SOURCE : Arrêt de la chambre commerciale de la Cour de Cassation du 14 février 2018 n°15-16.525 F – P+B
Une société à responsabilité limitée ayant atteint un des seuils réglementaires d’effectif et d’activité rendant obligatoire la désignation d’un commissaire aux comptes, va être le théâtre d’un litige opposant l’associé majoritaire et le gérant de la société, tous deux entendant imposer le nom des commissaires aux comptes qu’ils avaient choisi.
C’est ainsi qu’une assemblée générale de la SARL était convoquée le 5 décembre 2011, la convocation comportait uniquement en annexe les candidatures des commissaires aux comptes titulaire et suppléants proposés par la gérance et non pas ceux proposés par l’associé majoritaire.
Au moment du vote, la résolution proposée par le gérant était rejetée au regard du vote contre de l’associé majoritaire.
Dans ces conditions, le gérant a déclaré mettre fin à l’assemblée générale alors que l’associé majoritaire proposait le vote d’une seconde résolution portant sur la seconde candidature, mesure à laquelle le gérant s’opposait faisant valoir qu’il avait la maîtrise de l’ordre du jour et que dès lors que la proposition de résolution avait été rejetée, le vote d’une seconde résolution nécessitait l’organisation d’une seconde assemblée générale.
Toutefois, nonobstant l’opposition du gérant, il était établi le texte d’une seconde résolution par laquelle l’associé majoritaire proposait la nomination de ses commissaires aux comptes, cette résolution mise au vote recueillant un vote favorable, le gérant, minoritaire, n’ayant pas voté et ayant refusé de signer la résolution adoptée dont il contestait la validité.
En suite de cette assemblée, le gérant a toutefois convoqué une seconde assemblée pour le 31 décembre 2011, assemblée au cours de laquelle était votée la désignation des commissaires aux comptes qu’il avait initialement proposée vraisemblablement en l’absence de l’associé majoritaire à cette assemblée.
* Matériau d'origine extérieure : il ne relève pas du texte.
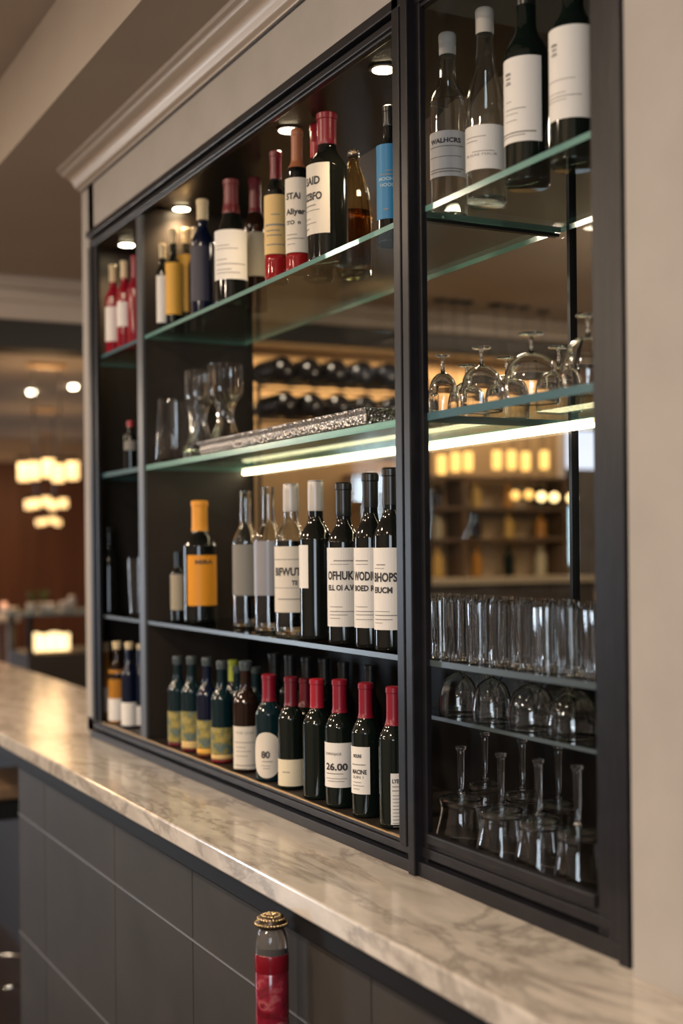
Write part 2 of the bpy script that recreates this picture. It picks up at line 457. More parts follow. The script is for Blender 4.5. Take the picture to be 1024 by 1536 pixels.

Par suite, l’associé majoritaire attrayait la société et son gérant en justice afin de voir constatée la régularité des délibérations de l’assemblée générale en date du 5 décembre et, en conséquence, la régularité de la nomination des commissaires aux comptes qu’elle avait désignés et afin que soit constatée la nullité de la délibération postérieure du 31 décembre 2011 et, conséquemment, la nullité de la désignation des commissaires aux comptes désignés par le gérant.
En cause d’appel, cette affaire arrive par devant la Cour d’Appel de Saint Denis de La Réunion, laquelle dans un arrêt du 14 novembre 2014, considérant que les associés demeurent libres de leurs choix et peuvent voter pour un commissaire aux comptes différent de celui inscrit à l’ordre du jour, dans la mesure où le choix du commissaire aux comptes appartient aux assemblées délibératives et ne constitue pas un pouvoir propre du gérant, et que le pouvoir d’une assemblée générale ordinaire ne se limite pas à l’approbation ou au rejet des résolutions proposées mais s’étend à leur modification, l’assemblée générale ordinaire pouvant en sa qualité d’organe souverain modifier le texte des résolutions qui lui sont soumises.
En conséquence, la Cour d’Appel déclare valable la désignation lors de l’assemblée générale ordinaire du 5 décembre 2011 des commissaires aux comptes consécutivement à la modification de la résolution proposée au vote.
En suite de cette décision, l’associé et son gérant forment un pourvoi en cassation.
Bien leur en pris, puisqu’au visa des articles L.223-27 et R.223-20 du Code de Commerce, la Chambre commerciale, énonçant qu’est nouvelle une résolution proposant la nomination d’un commissaire aux comptes et d’un suppléant autres que ceux figurant dans la résolution adressée avec l’ordre du jour tendant aux mêmes fins de désignation, et qu’est par suite irrégulière la délibération de l’assemblée générale sur cette seconde résolution.
Par suite, la Haute Cour casse et annule l’arrêt d’appel en toutes ses dispositions.